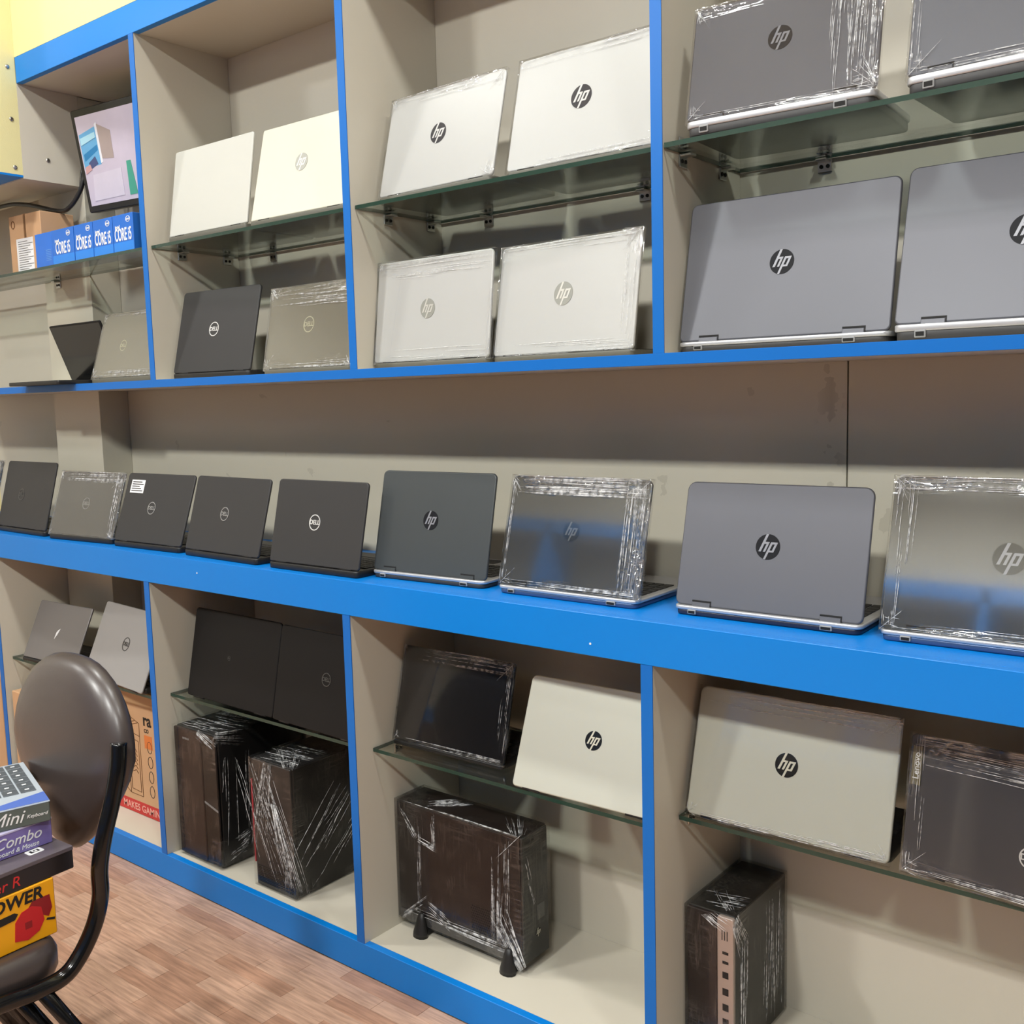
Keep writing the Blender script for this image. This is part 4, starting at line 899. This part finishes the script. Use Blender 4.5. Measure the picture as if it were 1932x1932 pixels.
MB().box(-.1152, X + .0005, -.1755, .1755, .0425, .0460, c=.0005).build('top_edge', mat('lilac_edge', (196, 190, 222), .4), t)
side_text('Wireless Combo', .027, WHITEINK, t, X + .0004, .155, .026, .35)
side_text('Keyboard & Mouse', .0115, WHITEINK, t, X + .0004, .150, .009, .25)
tag(t, 'purple carton lettered combo, on the flat black carton', 'box', 'boxes stacked on the chair')
t = empty('keyboard_carton', (1.299, -.831, .5745), math.radians(-16)); X = .12
MB().box(-.12, X, -.175, .175, 0, .0360, c=.0015).build('carton', mat('carton_grey_green', (86, 96, 92), .4, var=.05), t)
tp = MB().box(-.12, X, -.175, .175, .0360, .0372).build('top_print', mat('print_grey_blue', (168, 176, 184), .3, var=.06), t)
MB().box(-.1205, X + .0004, -.1755, .1755, .0345, .0366, c=.0004).build('top_edge', mat('pale_blue_edge', (182, 200, 220), .35), t)
m = MB(); m.poly([(.070, .175), (.119, .175), (.119, .06), (.108, .06)], .0372, .0376, 0, 'xy'); m.poly([(.085, .07), (.119, .09), (.119, -.17), (.085, -.17)], .0372, .0375, 1, 'xy')
m.build('colour_print', [mat('print_blue', (76, 104, 178), .3), mat('print_cream', (226, 206, 190), .3)], tp)
m = MB(); k2 = MB()
for r in range(6):
    for c in range(12):
        x0 = -.112 + r * .0285; y0 = .166 - c * .0285
        m.box(x0, x0 + .0255, y0 - .0255, y0, .0372, .0384, c=.0008)
        k2.box(x0 + .010, x0 + .0145, y0 - .017, y0 - .010, .0384, .0387)
kp = m.build('key_picture', mat('picture_key', (78, 84, 90), .3), tp); k2.build('key_letters', WHITEINK, kp)
side_text('Mini', .031, WHITEINK, t, X + .0004, .130, .018, .4)
side_text('Keyboard', .0085, WHITEINK, t, X + .0004, .170, .016, .35)
tag(t, 'grey-green mini keyboard carton with pictured keys, topmost on the chair stack', 'box', 'boxes stacked on the chair')

# ------------------------------------------------------------------ shelving across the aisle (seen only as reflections in the wrapped lids)
t = empty('opposite_shelving', (1.7, Y0R + .005, 0))
for z in (.9, 1.35, 1.95, 2.43): MB().box(-3.2, 3.2, 0, .32, z, z + .02).build('shelf', CREAM, t); MB().box(-3.2, 3.2, .32, .322, z - (.06 if z > 2 or z < 1 else 0), z + .03).build('edging', BLUE, t)
for i in range(10): MB().box(-3.2 + i * .71 - .01, -3.2 + i * .71 + .01, 0, .32, 0, .9).build('divider', CREAM, t); MB().box(-3.2 + i * .71 - .02, -3.2 + i * .71 + .02, 0, .322, 1.37, 2.43).build('divider', BLUE, t)
MB().box(-3.2, 3.2, -.004, 0, 0, 2.43).build('back_panel', mat('darkened_back_panel', (158, 150, 136), .6), t)  # dark panel added in place of goods, to cut light bounced back
tag(t, 'blue and cream shelving across the aisle, mirrored in wrapped laptop lids', 'shelving')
========
**OBJECTIVE**
Go through the material above and print all of it exactly, except the pictures.

**SOLUTION TO THIS TASK**
Keep writing the Blender script for this image. This is part 4, starting at line 899. This part finishes the script. Use Blender 4.5. Measure the picture as if it were 1932x1932 pixels.
MB().box(-.1152, X + .0005, -.1755, .1755, .0425, .0460, c=.0005).build('top_edge', mat('lilac_edge', (196, 190, 222), .4), t)
side_text('Wireless Combo', .027, WHITEINK, t, X + .0004, .155, .026, .35)
side_text('Keyboard & Mouse', .0115, WHITEINK, t, X + .0004, .150, .009, .25)
tag(t, 'purple carton lettered combo, on the flat black carton', 'box', 'boxes stacked on the chair')
t = empty('keyboard_carton', (1.299, -.831, .5745), math.radians(-16)); X = .12
MB().box(-.12, X, -.175, .175, 0, .0360, c=.0015).build('carton', mat('carton_grey_green', (86, 96, 92), .4, var=.05), t)
tp = MB().box(-.12, X, -.175, .175, .0360, .0372).build('top_print', mat('print_grey_blue', (168, 176, 184), .3, var=.06), t)
MB().box(-.1205, X + .0004, -.1755, .1755, .0345, .0366, c=.0004).build('top_edge', mat('pale_blue_edge', (182, 200, 220), .35), t)
m = MB(); m.poly([(.070, .175), (.119, .175), (.119, .06), (.108, .06)], .0372, .0376, 0, 'xy'); m.poly([(.085, .07), (.119, .09), (.119, -.17), (.085, -.17)], .0372, .0375, 1, 'xy')
m.build('colour_print', [mat('print_blue', (76, 104, 178), .3), mat('print_cream', (226, 206, 190), .3)], tp)
m = MB(); k2 = MB()
for r in range(6):
    for c in range(12):
        x0 = -.112 + r * .0285; y0 = .166 - c * .0285
        m.box(x0, x0 + .0255, y0 - .0255, y0, .0372, .0384, c=.0008)
        k2.box(x0 + .010, x0 + .0145, y0 - .017, y0 - .010, .0384, .0387)
kp = m.build('key_picture', mat('picture_key', (78, 84, 90), .3), tp); k2.build('key_letters', WHITEINK, kp)
side_text('Mini', .031, WHITEINK, t, X + .0004, .130, .018, .4)
side_text('Keyboard', .0085, WHITEINK, t, X + .0004, .170, .016, .35)
tag(t, 'grey-green mini keyboard carton with pictured keys, topmost on the chair stack', 'box', 'boxes stacked on the chair')

# ------------------------------------------------------------------ shelving across the aisle (seen only as reflections in the wrapped lids)
t = empty('opposite_shelving', (1.7, Y0R + .005, 0))
for z in (.9, 1.35, 1.95, 2.43): MB().box(-3.2, 3.2, 0, .32, z, z + .02).build('shelf', CREAM, t); MB().box(-3.2, 3.2, .32, .322, z - (.06 if z > 2 or z < 1 else 0), z + .03).build('edging', BLUE, t)
for i in range(10): MB().box(-3.2 + i * .71 - .01, -3.2 + i * .71 + .01, 0, .32, 0, .9).build('divider', CREAM, t); MB().box(-3.2 + i * .71 - .02, -3.2 + i * .71 + .02, 0, .322, 1.37, 2.43).build('divider', BLUE, t)
MB().box(-3.2, 3.2, -.004, 0, 0, 2.43).build('back_panel', mat('darkened_back_panel', (158, 150, 136), .6), t)  # dark panel added in place of goods, to cut light bounced back
tag(t, 'blue and cream shelving across the aisle, mirrored in wrapped laptop lids', 'shelving')